Lastly, if you or anyone using this bootloader wants to use jtag, then you have that same problem but worse, data cycles that do not go through the i-cache are used to write the new program to ram, when you tell the jtag debugger to then run the new program you will get 1) only the new program, 2) a mixture of the new program and old program fragments from cache 3) the old program from cache.
So d-cache is bad without an mmu because of things that are not in ram, peripherals, etc. The i-cache is a use at your own risk kind of thing which you can mitigate except for the times that jtag is used for debugging.
If you have concerns or have confirmed read-disturb in your (external) flash, then I recommend turn on the i-cache, use a tight loop to copy your application to ram, branch to the ram copy and run there, turn off the i-cache (or use at your own risk) and dont touch the flash again, certainly not heavy read accesses to small areas. A tight uart polling loop like you might have for a command line parser, is a really good place to get hit with read-disturb.
You did not specified on which ARM you are working. Capabilities may vary from one ARM to an other (there is a huge gap between an ARM9 and an ARM Cortex A15).
In the given code, bit 2 is cleared and then set, but it does not matter, as those changes are done in R0. There is no change in the ARM behavior until the write in CP15 register (done by the instruction mcr P15, 0, R0, C1, C0, 0).

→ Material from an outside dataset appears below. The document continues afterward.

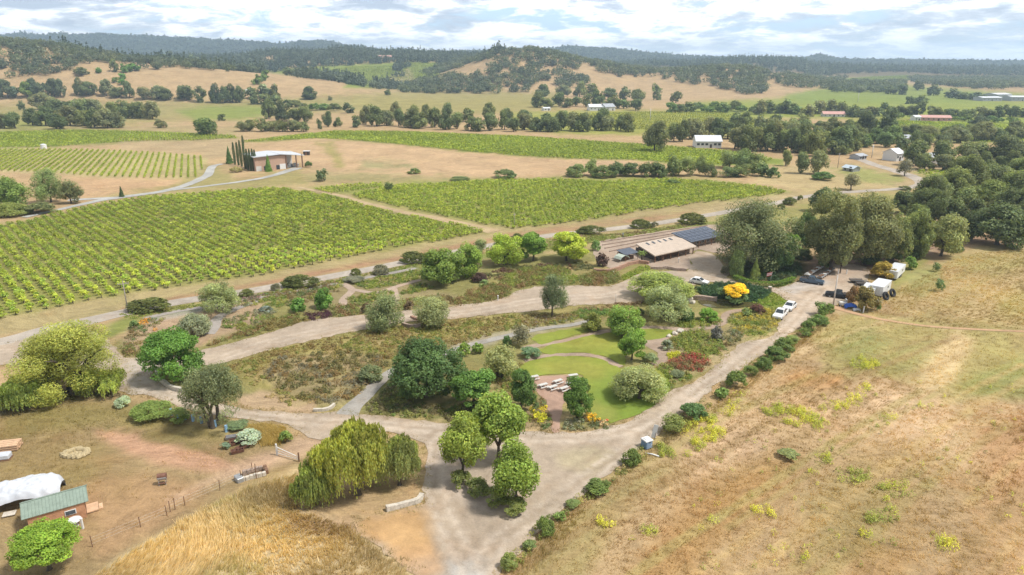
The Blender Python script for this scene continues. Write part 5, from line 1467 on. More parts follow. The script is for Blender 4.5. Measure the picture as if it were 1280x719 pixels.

Concerning d-cache/i-cache enabling, it is only a matter of choice, there is no requirement. On the products I work on, the bootloader enables L1 I-cache, D-cache, L2 cache, and MMU (and it disables all that stuff before jumping on Linux). Be sure to follow ARM documentations about cache invalidation and memory barriers (according to your actual ARM Core) if you use cache and MMU in your bootloader.